Melaye Counters PDP Gov Aspirants
The winner of the recently held Peoples Democratic Party (PDP) governorship primary in Kogi State, Dino Melaye, has denied allegations by other aspirants that the exercise was compromised.
Several of the runners-up in last Sunday’s primary election, including former deputy governor Yomi Awoniyi, questioned its process at a press conference, where they jointly demanded that the “right thing is done”.
Awoniyi said, “We demand that the delegate list that emerged from the processes put in place by the party on March 29 and April 8, we demand that these lists are used.”
“It is not acceptable to us that we are being coaxed to use a delegates list that is foreign to the process that took place.”
Reacting in a live appearance Tuesday on Channels Television’s Politics Today, Melaye argued that the complaints of the aspirants did not hold water.
“Initially, they said 153 names were altered in the delegate list. After the appeal committee sat and did some amendments, they said, ‘It is now 60 names that were tampered with’,” he said.
“Nobody will come and tell you that the election proper is not transparent. It’s the fairest and most transparent primary ever conducted in Kogi State and INEC judged it as that yesterday.”
The senator stated that the aspirants were not the ones who conducted the congress, adding that those who conducted the congress are the ones who can speak on the names on the list.
According to Melaye, the organising committee has submitted its report to the PDP headquarters.
“So, what I’m saying, in essence, is that I polled 313 votes. The next person who came second polled 124 votes. So, even if you go by their complaints of 60 names added, deduct 60 from 313, I would still win,” he said.
“Deduct even the 153 – before they claimed there was a correction – from my votes, I would still win. My brother, the former deputy governor, scored 77 votes. Take the 150, add the 60 and still add to his votes, it still would not measure up to the number of votes I have.
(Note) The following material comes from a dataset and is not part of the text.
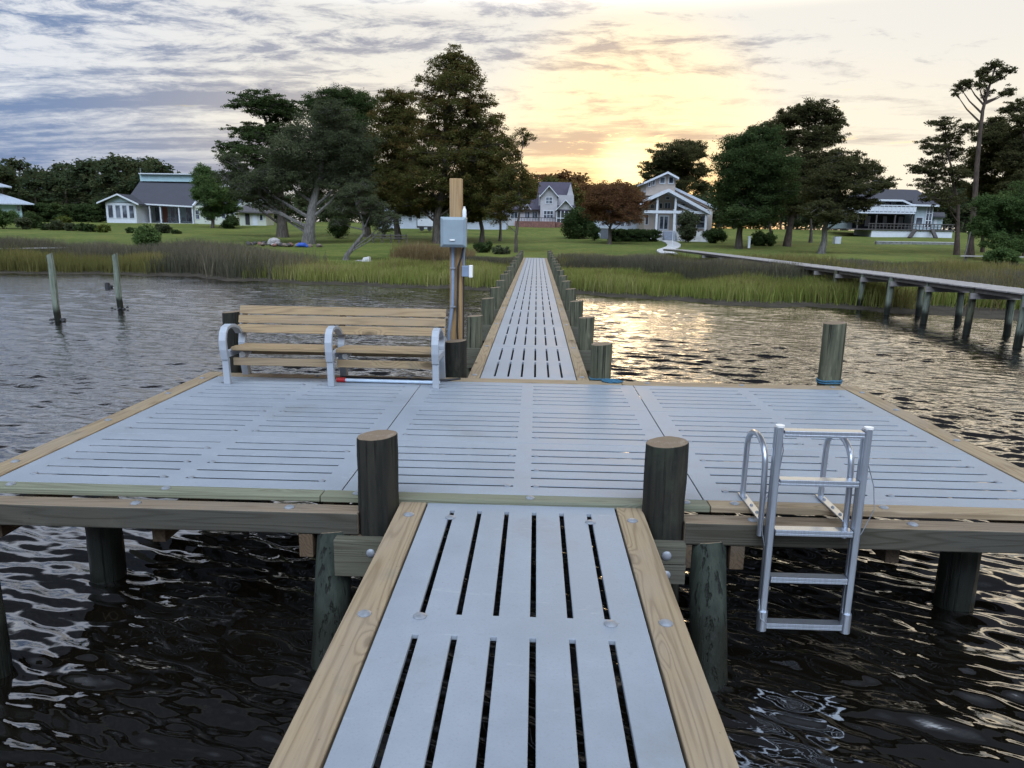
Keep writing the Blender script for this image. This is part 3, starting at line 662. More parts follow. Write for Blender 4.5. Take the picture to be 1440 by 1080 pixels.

“The man who came third scored 121, before Yomi Awoniyi [who] scored 77. But we kept quiet because we will not make noise, the truth will always be the truth, and we went to the contest and a winner has emerged.”
Appealing to the aggrieved aspirants, whom he described as brothers”, Melaye said they shared a mutual commitment to salvaging Kogi State from what he described as the economic cankerworm and financial scavenger of the state.
“Today, our focus is to make sure that we bring back the long lost reputation of Kogi State,” he said.